The inflation rate, which is measured monthly and averaged over 12 months, is important. Really important. The WCC Trustees elected not to raise student tuition rates this year, so there will be no offset of inflation by higher tuition revenues. Property taxes, another major component of WCC’s revenue sources, have a cap that could come into play this year.
According to state law, property taxes can rise with the rate of inflation or by 5% per year, whichever is less. No matter how high the inflation rate goes, property tax collections will be limited to a 5% annual increase. In the months of May, June, July and August, the inflation rate has matched or exceeded 5%. Which means that WCC’s costs for certain items may rise beyond whatever offset the college will gain through rising property taxes.

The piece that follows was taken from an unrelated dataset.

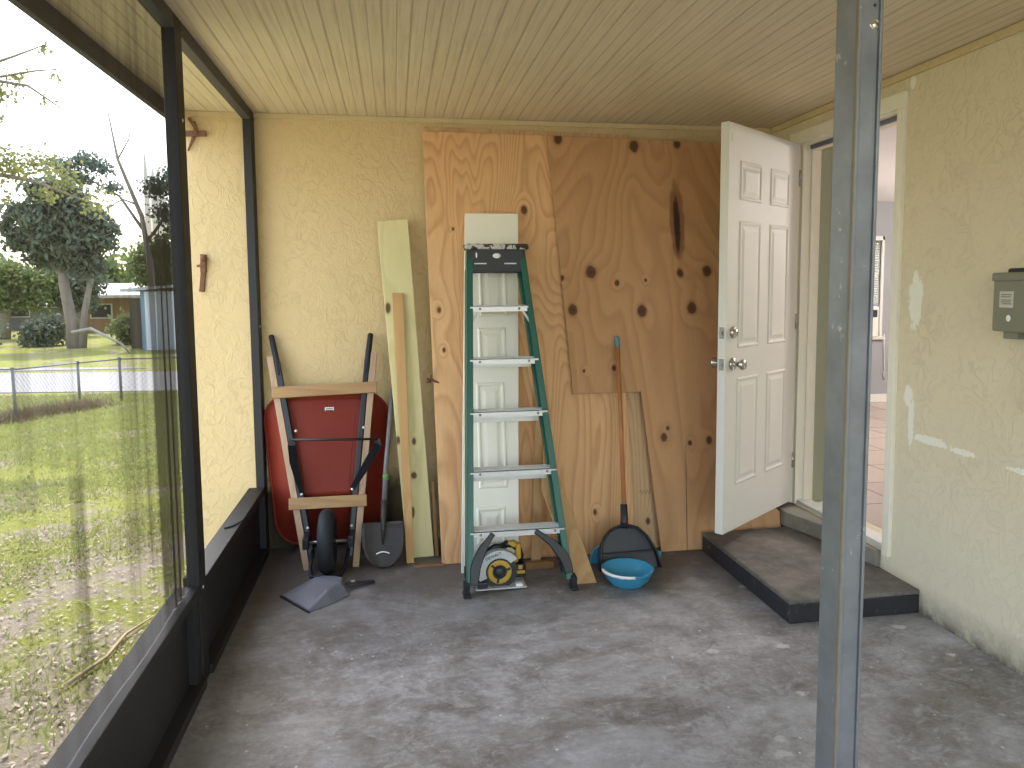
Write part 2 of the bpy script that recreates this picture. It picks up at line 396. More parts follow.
def screen_mat():
    t = NT('insect_screen'); v = t.co(); sep = t.n('ShaderNodeSeparateXYZ'); t.l(v, sep.inputs[0])
    streak = t.noise(t.co(scale=(1, 9, .35)), 1.6, 5, .65, .2)
    op = t.ramp(streak, [(.45, .0), (.75, .30)])
    def band(y, wy, z0, z1, amt, fr):
        a = t.ramp(t.math('ABSOLUTE', t.math('DIVIDE', t.math('SUBTRACT', sep.outputs[1], y), wy)), [(0, 1), (.6, .7), (1, 0)])
        zc, zh = (z0+z1)/2, (z1-z0)/2
        b = t.ramp(t.math('ABSOLUTE', t.math('DIVIDE', t.math('SUBTRACT', sep.outputs[2], zc), zh)), [(0, 1), (.75, 1), (1, 0)])
        f = t.ramp(t.noise(t.co(scale=(1, fr, .5)), 1, 4, .7), [(.3, .25), (.6, 1)])
        return t.math('MULTIPLY', t.math('MULTIPLY', t.math('MULTIPLY', a, b), f), amt)
    o = t.math('ADD', t.math('MULTIPLY', op, .6), .55)
    for args in ((2.58, .16, .30, 1.95, .55, 22), (2.50, .26, .42, 2.40, .22, 12), (1.87, .055, .42, 1.10, .28, 8), (2.25, .16, .6, 1.5, .14, 12)):
        o = t.math('ADD', o, band(*args))
    o = t.math('MINIMUM', o, .93)
    tr = t.n('ShaderNodeBsdfTransparent'); df = t.n('ShaderNodeBsdfDiffuse'); df.inputs[0].default_value = (*s2l((74, 69, 62)), 1)
    mx = t.n('ShaderNodeMixShader'); t.l(o, mx.inputs[0]); t.l(tr.outputs[0], mx.inputs[1]); t.l(df.outputs[0], mx.inputs[2])
    t.l(mx.outputs[0], t.out.inputs[0]); t.t.nodes.remove(t.b)
    return t.m
M['screen'] = screen_mat()
for y0, y1 in ((.64, 2.76), (-1.46, .55)):
    g = MB(); ny = int((y1-y0)/.02)
    prof = []
    for i in range(ny+1):
        y = y0+(y1-y0)*i/ny; k = max(0, 1-abs(y-2.62)/.14)
        prof.append((XS-.03 + .004*math.sin(y*9), .010*k*math.sin(y*120), y))
    vs = [(x+a_*q, y, z) for z, q in ((.392, 1), (.9, 1), (1.55, .8), (1.85, .15), (ZC-.055, 0)) for x, a_, y in prof]; n = len(prof)
    g.add(vs, [(r*n+i, r*n+i+1, (r+1)*n+i+1, (r+1)*n+i) for r in range(4) for i in range(n-1)], True)
    o = g.build('screen_mesh', M['screen'], wl, fix=False)

# bits stuck on the rail: a small dark leaf, a fleck of paint
f = MB(); f.prism([(-.80, 3.42, .3925), (-.765, 3.45, .3925), (-.735, 3.53, .394), (-.765, 3.50, .3935), (-.79, 3.50, .3925)], (0, 0, .004))
tag(f.build('fallen_leaf', M['rubber']), 'small dark leaf scrap lying on the black rail of the far bay', 'leaf')

# ------------------------------------------------------------------ step and sill
st = thing('concrete_step', (2.0, 3.27, 0), 'low dark-painted concrete step below the open white door', 'step')
MB().box((1.69, 2.83, 0), (XR-.001, 3.745, .088)).build('riser', M['step_side'], st, bevel=.006)
MB().box((1.688, 2.828, .088), (XR-.001, 3.74, .11)).build('tread', M['step'], st, bevel=.006)
struct('trim_4', MB().prism([(XR-.001, 3.10, .112), (XR-.03, 3.10, .112), (XR-.07, 3.50, .112), (2.19, 3.74, .112), (2.19, 3.93, .112), (XR-.001, 3.93, .112)], (0, 0, .085)), M['sill'], bevel=.006)

# ------------------------------------------------------------------ doorway: casing, jambs, threshold
dw = thing('door_1', (XR, 3.48, DZ0), kind='structure')
MB().box((XR-.02, 3.03, .185), (XR+.004, 3.075, 2.30)).build('casing', M['cream_paint'], dw, bevel=.003)
MB().box((XR-.02, 3.905, .185), (XR+.004, 3.95, 2.30)).build('casing', M['cream_paint'], dw, bevel=.003)
MB().box((XR-.02, 3.03, 2.30), (XR+.004, 3.99, 2.372)).build('casing', M['cream_paint'], dw, bevel=.003)
MB().box((XR+.0, 3.075, .2), (XR+.12, 3.095, 2.31)).build('jamb', M['cream_paint'], dw, bevel=.002)
MB().box((XR+.0, 3.88, .2), (XR+.115, 3.90, 2.31)).build('jamb', M['cream_paint'], dw, bevel=.002)
MB().box((XR+.05, 3.865, .2), (XR+.09, 3.88, 2.30)).build('door_stop', M['cream_paint'], dw, bevel=.002)
MB().box((XR+.05, 3.095, 2.265), (XR+.10, 3.88, 2.29)).build('door_stop', M['cream_paint'], dw, bevel=.002)
MB().box((XR+.0, 3.095, 2.29), (XR+.12, 3.88, 2.31)).build('head_jamb', M['cream_paint'], dw, bevel=.002)
MB().box((XR+.035, 3.10, 2.268), (XR+.05, 3.865, 2.30)).build('weather_strip', M['grey_pl'], dw)
MB().box((XR+.01, 3.095, .2), (XR+.10, 3.88, .222)).build('threshold', M['alu'], dw, bevel=.004)
M['reveal'] = plain('grey_green_reveal', (158, 160, 136), .7, 0, .05, 6)
MB().box((XR+.115, 3.885, .2), (XR+.201, 3.902, 2.35)).build('reveal', M['reveal'], dw)
MB().box((XR+.201, 3.885, .2), (XR+.215, 3.96, 2.40)).build('reveal', M['cream_paint'], dw)
for z in (.42, 1.24, 2.06):   # hinges
    MB().lathe([(0, 0), (.007, 0), (.007, .09), (0, .09)], (XR-.024, 3.872, z), n=10).build('hinge', M['chrome'], dw)

def rings_panel(mb, o, u, v, n, u0, u1, v0, v1, k=1):
    """raised moulding and field of one pressed door panel; o origin, u/v in-plane, n outward"""
    prof = [(0, -.001), (.007*k, .005*k), (.014*k, .005*k), (.022*k, .0006), (.032*k, .0006), (.050*k, .005*k)]
    rings = []
    for ins, hh in prof:
        a0, a1, b0, b1 = u0+ins, u1-ins, v0+ins, v1-ins
        rings.append([o+u*a+v*b+n*hh for a, b in ((a0, b0), (a1, b0), (a1, b1), (a0, b1))])
    mb.loft(rings, cap=(False, True), smooth=False)

# open six-panel door leaf
H0 = V((2.296, 3.862, .222)); F0 = V((1.632, 3.375, .222)); uu = (F0-H0); Wd = uu.length; uu.normalize(); zz = V((0, 0, 1)); nn = V((uu.y*-1, uu.x, 0))
if nn.y > 0: nn = -nn           # outward face looks at the room
Hd = 2.072
dr = thing('door_leaf', tuple(H0), 'white six-panel door standing open over the dark step', 'door')
mb = MB(); mb.prism([H0, F0, F0+zz*Hd, H0+zz*Hd], -nn*.044)
for (a0, a1) in ((.125*Wd/.82, .36*Wd/.82), (.46*Wd/.82, .70*Wd/.82)):
    for (b0, b1) in ((.235, .80), (.95, 1.60), (1.70, 1.90)):
        rings_panel(mb, H0, uu, zz, nn, a0, a1, b0, b1, 1.0)
        rings_panel(mb, H0-nn*.044, uu, zz, -nn, a0, a1, b0, b1, 1.0)
mb.build('slab', M['white_paint'], dr, bevel=.002)
kp = H0+uu*(Wd-.07)+zz*.875
k = MB(); k.lathe([(0, 0), (.033, 0), (.033, .006), (.028, .012), (.012, .014), (.011, .032), (.016, .038), (.026, .050), (.028, .060), (.024, .068), (0, .070)], kp, nn, 28); k.build('door_knob', M['chrome'], dr)
k = MB(); k.lathe([(0, 0), (.033, 0), (.033, .006), (.012, .012), (.011, .030), (.026, .048), (.028, .058), (.022, .066), (0, .068)], kp-nn*.044, -nn, 28); k.build('door_knob', M['chrome'], dr)
dp = H0+uu*(Wd-.07)+zz*1.035
k = MB(); k.lathe([(0, 0), (.031, 0), (.031, .008), (.024, .016), (.019, .017), (.018, .022), (0, .022)], dp, nn, 28); k.build('deadbolt', M['chrome'], dr)
k = MB(); k.lathe([(0, 0), (.031, 0), (.031, .008), (.024, .016), (0, .018)], dp-nn*.044, -nn, 28); k.build('deadbolt', M['chrome'], dr)
M['latch'] = plain('dull_latch_steel', (150, 148, 144), .55, .3, .3, 60)
for zc_, ex in ((.875, .011), (1.035, .016)):    # latch and bolt plates on the free edge
    c = F0+zz*zc_-nn*.022
    k = MB(); k.bar(c-zz*.029, c+zz*.029, .026, .003, up=uu); k.bar(c, c+uu*ex, .014, .018, up=zz); k.build('latch_plate', M['latch'], dr)
c = F0+zz*2.0-nn*.0-uu*.035
k = MB(); k.bar(c-zz*.02, c+zz*.02, .012, .004, up=nn); k.build('bumper', M['white_paint'], dr)
for z in (.2, 1.02, 1.84):
    k = MB(); c = H0+zz*z-uu*.0015; k.bar(c-nn*.004, c-nn*.036, .003, .09, up=(0, 0, 1)); k.build('hinge_leaf', M['chrome'], dr)

# ------------------------------------------------------------------ galvanised post in front
sp = thing('steel_post', (.926, 1.355, 0), 'galvanised square steel post standing closest, floor to ceiling', 'post')
x0, x1, y0, y1 = .900, .952, 1.32, 1.392
m_ = MB(); m_.box((x0, y0+.002, 0), (x1, y1, ZC)); m_.build('tube', M['galv'], sp, bevel=.004)
m_ = MB(); m_.box((x0+.001, y0-.003, 0), (x0+.009, y0+.003, ZC)); m_.box((x1-.006, y0-.004, 0), (x1+.001, y0+.003, ZC)); m_.build('lip', M['galv'], sp, bevel=.002)
M['sealant'] = plain('tan_edge_seam', (124, 114, 98), .8, 0, .3, 30, .2)
MB().box((x0-.0012, y0-.0035, 0), (x0+.0016, y0+.004, ZC)).build('seam', M['sealant'], sp)
m_ = MB(); m_.lathe([(0, .003), (.005, .0025), (.0085, .0005), (.010, .002), (.011, 0)], (x1-.014, y0+.002, 1.995), (0, -1, 0), 16); m_.build('bolt', M['chrome'], sp)
m_ = MB(); m_.lathe([(0, .001), (.003, .001), (.003, 0)], (x1-.015, y0+.002, 2.031), (0, -1, 0), 12); m_.build('bolt_hole', M['blk'], sp)
m_ = MB(); m_.box((x0-.03, y0-.03, ZC-.004), (x1+.03, y1+.03, ZC)); m_.build('top_plate', M['galv'], sp)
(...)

High inflation rate, revenue limits mean cutting expenses
In other words, now would be a good time to start cutting expenses. (I don’t know – maybe hold off on hiring the 12th and 13th Vice Presidents?) Ours may be a rich community, but we’re not that rich. Unless inflation craters for over the last four months of the year – not likely – people are going to pay upwards of a 5% increase in their property taxes next year.
Frankly it’s a bad look to lard up the executive staff while residents choke on their new-and-improved property tax bills. And due to Michigan’s property tax system, those taxes aren’t going to drop instantly when deflation takes hold.
The remaining Health and Fitness Center bonds will stress WCC’s revenues. The annual bond costs on that building now exceed $1M and will continue to do so through 2027. The bond payments must come from the General Fund because the HFC does not sustain itself through operations. These debts make it harder to pay inflation-driven increases in WCC’s operating costs. Additionally, WCC voluntarily increased its IT costs by outsourcing its IT staff.
2021 is literally NOT the time to buy, build or hire. Likewise, it is time to have an honest discussion about the difficult spending choices WCC will soon have to make. Refinancing the remaining bonds on the HFC an delaying new construction are two options that merit discussion. Reducing the size of the executive staff and suspending executive pay raises, incentives and bonuses) should be on the table.
It’s time to prepare students for the size of the 2022 tuition increase and locate additional financial aid sources. Likewise, it’s time to prepare the College for the concomitant decrease in enrollment that always accompanies an increase in tuition and fees.